Lord Cockburn: The Letters
Lord Cockburn: The Letters
Born and educated in Edinburgh, he became an advocate in 1800 and gained a reputation for persuasive handling of seemingly desperate cases, most famously that of Helen MacDougall, common law wife of the body-snatcher William Burke, in 1828. Like his compatriot and fellow judge Thomas Jeffrey, Cockburn was converted to Whig principles, contributing articles to Jeffrey’s Edinburgh Review and writing his biography (Life of Lord Jeffrey, 1852). Although this was the only major work Cockburn published during his lifetime, his reputation as a man of letters rests principally on his journals, which were published posthumously as Memorials of His Time (1856), The Journal of Henry Cockburn (1874) and Circuit Journeys (1888). Together they present an enormously informative and valuable portrait of the period and many of its most significant personalities. Cockburn became Rector of Glasgow University in the early 1830s and a Lord of Session in 1834, and was actively involved in the conservation of Edinburgh’s historic buildings. Cockburn’s published works are complemented by his letters, largely unpublished but preserved by many of his correspondents and their families.

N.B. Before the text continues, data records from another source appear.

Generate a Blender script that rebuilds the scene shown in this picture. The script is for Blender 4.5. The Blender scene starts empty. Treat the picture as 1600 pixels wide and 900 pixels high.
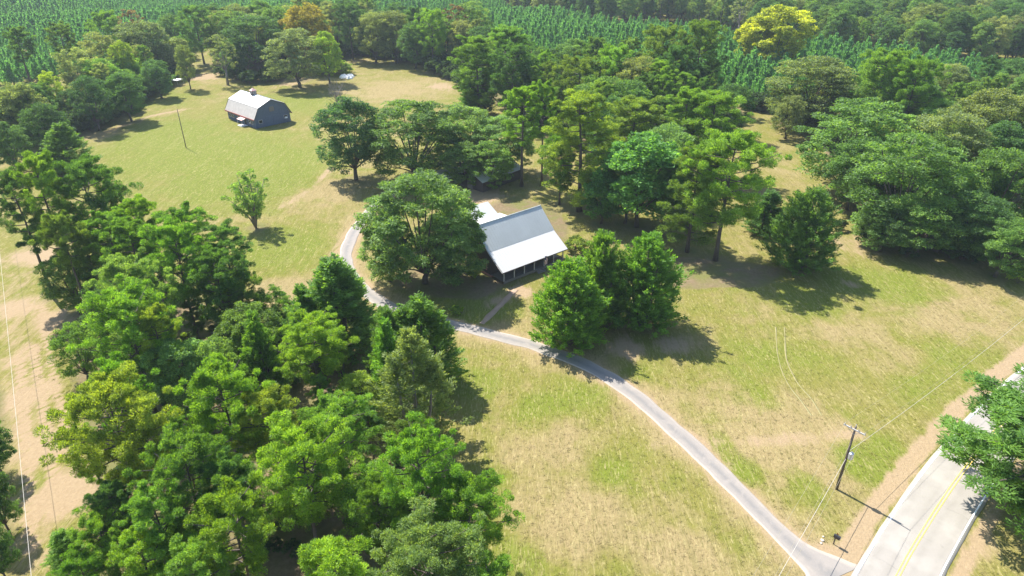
import bpy, bmesh, math, random
import numpy as np
from mathutils import Vector, Matrix
R=math.radians
S=bpy.context.scene
COLL=S.collection
# ------------------------------------------------------------------ camera, sky, sun
cd=bpy.data.cameras.new("camera"); cam=bpy.data.objects.new("camera",cd); COLL.objects.link(cam)
cd.sensor_width=36; cd.lens=24.0; cd.clip_start=.5; cd.clip_end=9000
cam.location=(0,0,60); cam.rotation_euler=(R(90-28.7),0,0); S.camera=cam
SUN_EL=52.6; SUN_VEC=Vector((-.690*math.cos(R(SUN_EL)),.724*math.cos(R(SUN_EL)),math.sin(R(SUN_EL))))
w=bpy.data.worlds.new("World"); S.world=w; w.use_nodes=True
nt=w.node_tree; bg=nt.nodes['Background']
sky=nt.nodes.new('ShaderNodeTexSky'); sky.sky_type='NISHITA'; sky.sun_disc=False
sky.sun_elevation=R(SUN_EL); sky.sun_rotation=math.atan2(-.690,.724)
sky.air_density=1.0; sky.dust_density=.6; sky.ozone_density=1.0
nt.links.new(sky.outputs[0],bg.inputs[0]); bg.inputs[1].default_value=.12
sl=bpy.data.lights.new("sun",'SUN'); sl.energy=4.6; sl.angle=R(.53); sl.color=(1,.95,.87)
so=bpy.data.objects.new("sun",sl); COLL.objects.link(so)
so.rotation_euler=SUN_VEC.to_track_quat('Z','Y').to_euler(); so.location=(-200,200,300)
vs=S.view_settings; vs.view_transform='Standard'; vs.look='None'; vs.gamma=1; vs.exposure=1.28; vs.use_curve_mapping=False
S.cycles.max_bounces=6; S.cycles.diffuse_bounces=3; S.cycles.glossy_bounces=2; S.cycles.transmission_bounces=2; S.cycles.transparent_max_bounces=4; S.cycles.volume_bounces=0

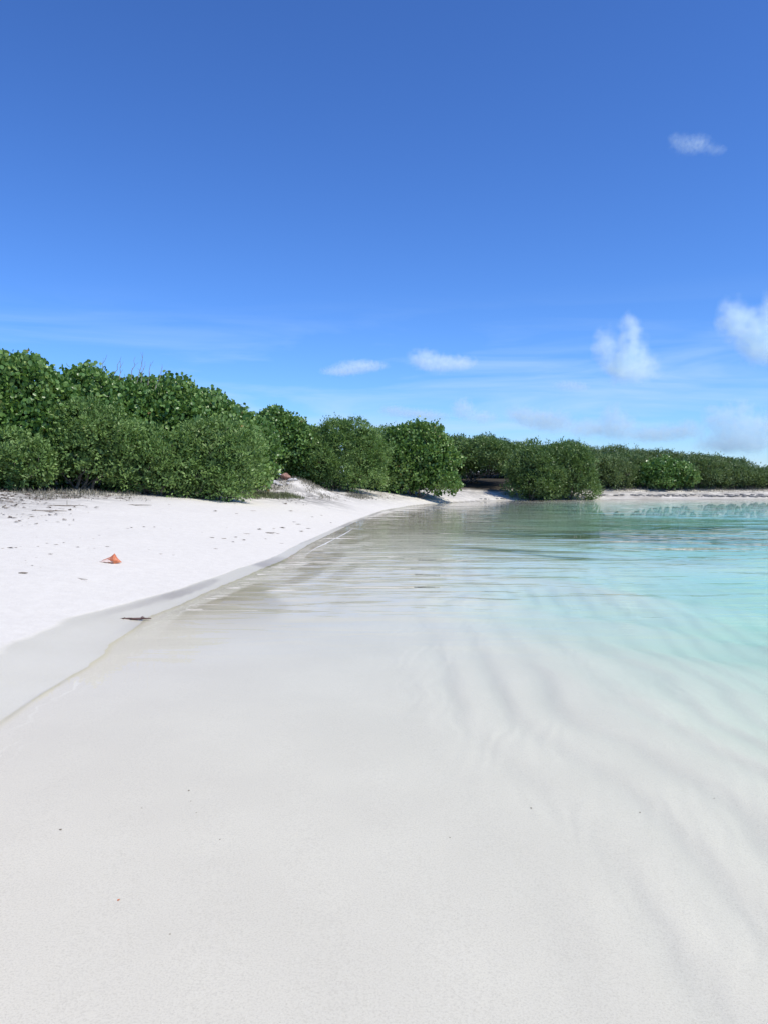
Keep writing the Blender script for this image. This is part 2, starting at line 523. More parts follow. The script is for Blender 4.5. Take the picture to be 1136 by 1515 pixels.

This selection of 180 [new] letters provides much fresh information about his career as advocate, judge, Whig activist, genial family man and pioneer in building conservation. Together with the rest of his works, they confirm him as a key figure in that generation of thinkers and artists who followed on from those who made the eighteenth-century Scottish Enlightenment such a rich moment in Europe’s cultural history. It is destined to become another classic in the tradition of the Memorials.